Verdis Totenmesse, von Muti neu vermessen
Musikverein. In seiner Messa da Requiem fasste Verdi die Ängste und Zweifel eines modernen Menschen in Töne. Für ihre Interpretation in diesem Sinn wurden Muti und die Seinen mit Standing Ovations gefeiert.
Wenn Riccardo Muti und das Chicago Symphony Orchestra im Musikverein zusammen mit dem Wiener Singverein und prominenten Solisten das Verdi-Requiem interpretieren, dann wird das nicht nur zu einem von Gesangsaficionados und Orchesterconnaisseurs gleichermaßen bejubelten Ereignis, sondern kommt einer musikalischen Neuvermessung des viel gespielten Werks gleich – nach Länge, Breite und Höhe. Oder, genauer: in den mit Bedacht gewählten dynamischen Extremwerten, in nie verhetzten, aber auch nicht zerfließenden Tempi, im Auskosten von Übergängen und mit Ritardandi angesteuerten Kulminationspunkten sowie im Ausloten transzendentaler Einsamkeit. Wie das aus einer einzelnen menschlichen Kehle klingt, führt zuletzt Krassimira Stoyanova vor mit ihren in der Höhe perlmuttschimmernden, in der Tiefe klagenden, bangen Seelentönen des „Libera me“.
Muti legt bei alldem jene Maßstäbe an, die er penibel aus Verdis Partituren und Kommentaren abgeleitet hat – natürlich auch aus seinen Opern. Es war erst die antimoderne Cäcilianismus-Bewegung des 19. Jahrhunderts, die den eher unfrommen Wunsch formulierte, die Kirchenmusik solle sich gefälligst an Palestrina orientieren und alle späteren „weltlichen“Einflüsse ausblenden. Verdi und sein Requiem galten da eine Zeit lang, historisch zu Unrecht, als Lieblingsfeinde der Puristen. Ihre Einwände müssen freilich vor der achtstimmigen „Sanctus“-Doppelfuge verstummen: Der großartige Wiener Singverein in der Rolle der himmlischen Heerscharen scheint dabei wie auf Wolken zu tanzen, so transparent tönt das, und so leichtfüßig mit den exakt trippelnden Achteln der Streicher. Muti duldet kein Schleppen – und nimmt den Schlussakkorden jede blecherne Erdenschwere, so als würden sie über den Köpfen schweben.

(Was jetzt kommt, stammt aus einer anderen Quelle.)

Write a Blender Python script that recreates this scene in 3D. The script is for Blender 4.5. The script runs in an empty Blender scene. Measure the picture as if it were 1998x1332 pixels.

Ansonsten bleibt man konsequent dem Irdischen verhaftet, wenn sich das dramatisch Überwältigende und das Tiefgründige verbinden. Denn, so spricht es aus Mutis Deutung, Verdi hat diese Totenmesse nicht geschrieben, um Hinterbliebene zu trösten und das Vertrauen auf ein Leben nach dem Tod zu stärken, sondern um Ängste und Zweifel eines modernen Menschen in Töne zu fassen. Chor und Solisten singen oder flüstern gleichsam um ihr Leben, sei es dieses oder das nächste. Immer geht es Muti um den Wortsinn, das flehentliche oder demütige Gebet, nicht die leere Schönheit der Melodien. Bei den schaudererregenden Zornesausbrüchen des „Dies irae“scheint der Musikverein in seinen Grundfesten zu erzittern – aber abseits von kollektiver Panik, Kanonendonner und Fanfarengeschmetter und dem Gänsehaut erzeugenden Schluss wird das „Lacrimosa“zu einem Höhepunkt der Innerlichkeit. Da zeigt das in allen Gruppen brillante und zugleich geschmeidige Chicago Symphony Orchestra mit sehrenden Begleitakkorden der Streicher und schluchzenden Holzbläsern, wie man den Stimmen einen roten Teppich ausrollt, ohne selbst dabei zur bloßen Staffage zu verkommen. Der Stoyanova treten Daniela Barcellona mit vokal vollreifer Selbstentäußerung und Riccardo Zanellato mit in Würde gealtertem Bass zur Seite, während Francesco Meli immer wieder mit gut fokussierter, poetischer Halbstimme erfreut, aber dennoch vorführt, wie schmal der Grat zwischen vor Inbrunst bebendem Herzen und herkömmlichem Tenorheroismus sein kann.